The signalman on duty in Balham Junction signal box at the time was C.L.Clarke. He described to me how Mr. Edwards had taken possession of the up main at 00.40 and he went on to say that at about 01.00 Mr. Waghorn spoke to him from signal No. DC31, asking whether there were any freight trans down from the London direction to Streatham Hill. Clarke said he told him by way of reply No, there aren’t any freight trains; they are all going via Selhurst, Mr. Waghorn did not say anything to the effect that the crane was going to foul the down line, or that his telephone conversation was in fact, an application for this to be 
done. The 00.55 electric train from Wimbledon left Balham Junction en route for Streatham Hill as scheduled and Clarke said that he heard the collision a few moments after the train had passed his signal box.
The driver of the electric train, J. Hearn, told me that in the darkness he did not see anything of the rear end of the crane which was standing foul of his path. As he left Balham Junction he saw the permanent way men’s lights but they were all around the carriage siding, well away from the down main, and he was proceeding past the site at about 20 miles an hour when Williams opened the sliding door which gives access from the guard’s compartment to the driver’s cab. Hearn said Williams had just begun to ask him something when the collision occurred; the train came to a halt in a few moments as the impact broke the 
Westinghouse train pipe. Hearn, although badly affected by shock, was able to get out of his wrecked cab by climbing through a window and to walk to a signal nearby, from where he told the signalman what had happened and asked for an ambulance; by the time he returned to the front of his train the permanent way men were on the scene, helping to get guard Williams free.

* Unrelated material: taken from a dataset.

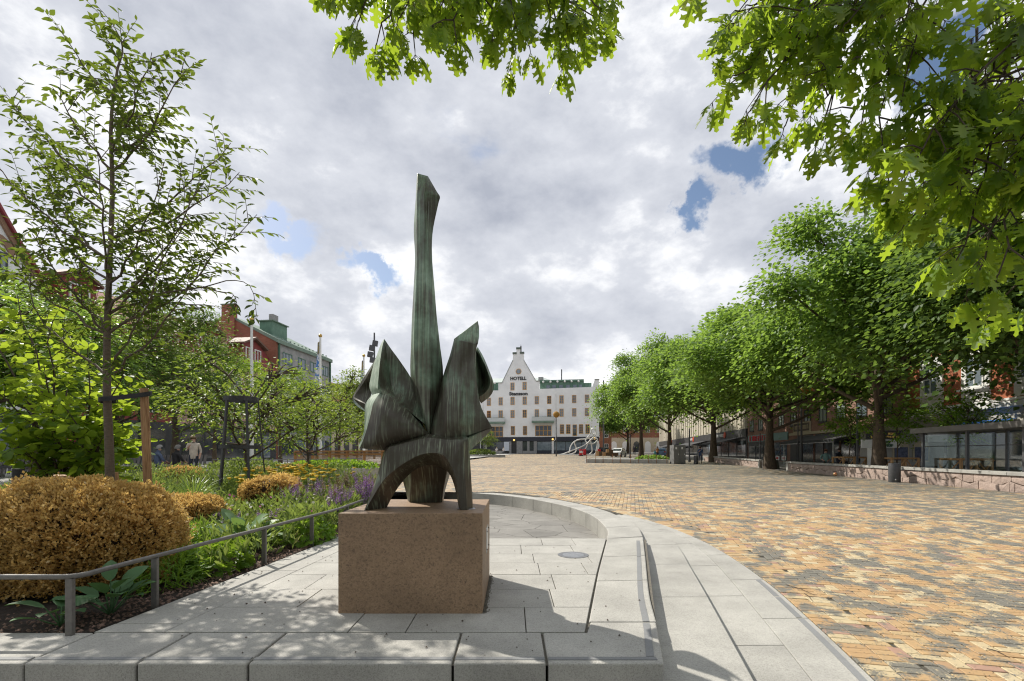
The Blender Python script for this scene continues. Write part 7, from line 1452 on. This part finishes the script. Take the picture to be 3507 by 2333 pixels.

I can see no reason why signalman Clarke’s version of the events which led up to the accident should not be accepted, all the more so when Mr. Waghorn told me at my inquiry that he could not remember whether he had in fact told Clarke he wanted to arrange for the crane to foul the down line or not, although he said he thought he had done so. The accident was caused by the fouling of the down and by the rear end of the crane without proper protecting having first been provided. There was no reason why Mr. Waghorn could not have gone to the signal box and made it quite clear to Clarke that he required to keep his down signals leading to the Streatham Hill line at danger so that the crane could be slewed in accordance with the permanent way men’s requirements; the signal box was only about 200 yards away from where Mr. Edwards was engaged. As soon as Clarke had given him permission to foul the down line with the crane, and not before, he would then have been in a position to tell Mr. Edwards that all was in order for the crane to be slewed. Responsibility for the accident must therefore rest with Mr. Waghorn who did not make the protection arrangement properly.